Really, it’s a great little pen, and not very expensive. If you’re looking for a cheap way to get a smoother (and partially less globby) writing experience, I’d say this is the direction to go first. They don’t match liquid ink pens of any type, but they certainly do work quite well and are convenient, having replaced most of my other ballpoints right now.

Review – Uni-Ball Vision Elite Bold Black, Blue, and Red

When looking at the Pilot Precise two weeks ago, it occurred to me that there might be people who don’t have Pilot pens available, or don’t like them, so I looked into a different set of pens that have similar features. And I found the Uni-Ball Vision Elite Bold, in Black, Red, and Blue.


The body and cap are simple and smooth, with a nice white-to-grey fade, a conical top, and a rounded bottom. The clip is metal with a few divots and is very tight. The top of the cap has the color of the ink and there are a few windows below to allow you to see the feed. On the barrel, the brand is stated twice and the model once, but there is no size information. Removing the cap exposes a transparent yet grip-covered feed, and the conical tip to a standard metal roller-ball point.


The three inks aren’t too special in properties. The black is a thick, nice color. It is a warm black, fairly formal, etc. The bold line on all of these pens is enough to bleed through on cheaper copier paper, but the ink dries surprisingly fast. The blue is a dark blue, again fairly formal. It’s almost a navy or a blue-black color and it works well in most situations. I’d say it’d even work well for some artistic endeavors. The red is fairly bright and red, but it isn’t eye-hurting. It is a very deep, nice color, but it could still be considered aggressive. It is also good enough to have some artistic potential.


The point is nice, and it writes smoothly, especially in the bold I have here. There is a lot of line variation, though, meaning drawing is a bit harder (or easier, depending on how you look at it). Like I said, there is some bleed-through, but not much. The writing is dry almost instantly from when I pick up the pen, which is amazing and leads to a much smoother writing experience.

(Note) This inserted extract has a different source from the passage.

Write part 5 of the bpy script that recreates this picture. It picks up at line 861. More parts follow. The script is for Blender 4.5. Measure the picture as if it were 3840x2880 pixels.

Overall, the Uni-Ball Vision Elite is a great little roller-ball with quite a few office applications. The colors are nice without being overbearing, and the writing experience is fast and clean. Artistically they are limited, having little line consistency, but on the color side they have potential. They’re a nice set of pens.


Review – Black Sharpie Fine Point

Do you ever want to stop drafting and just draw? Did you ever want to be bold with your marks? Did you ever want to be part of a marketing campaign doing those things? Yep, I’m talking about sharpies, black, fine point ones to be exact. Everyone knows what a sharpie or other brand of permanent marker is, so I’ll be brief.


Sharpies are slick and fat, and unlike some other slick utensils do at times slip out of ones’ hand. They do bulge up the pockets they are stuck in, but most markers do. The body and cap are made out a surprisingly durable plastic, with a nearly useless clip attached. They are all clearly marked and it takes some time to wear off said markings.


But on to the marker itself. “Fine point” is a bit of an exaggeration, while it is fine for a marker the tip of a sharpie is by no means “fine”. It makes a mark, I mean it really makes a mark. These things make a mark that will bleed through any type of paper and some types of cardboard (with the exception of thick water color paper). The writing is smooth and satisfying, but the point is felt and wears easily. They mark on almost anything and once a mark is made it is nearly impossible to remove, it is one of the best permanent markers in existence.

So if you want to be bold and never have that boldness forgotten or destroyed (with the exception of catastrophic flooding) The sharpie is for you.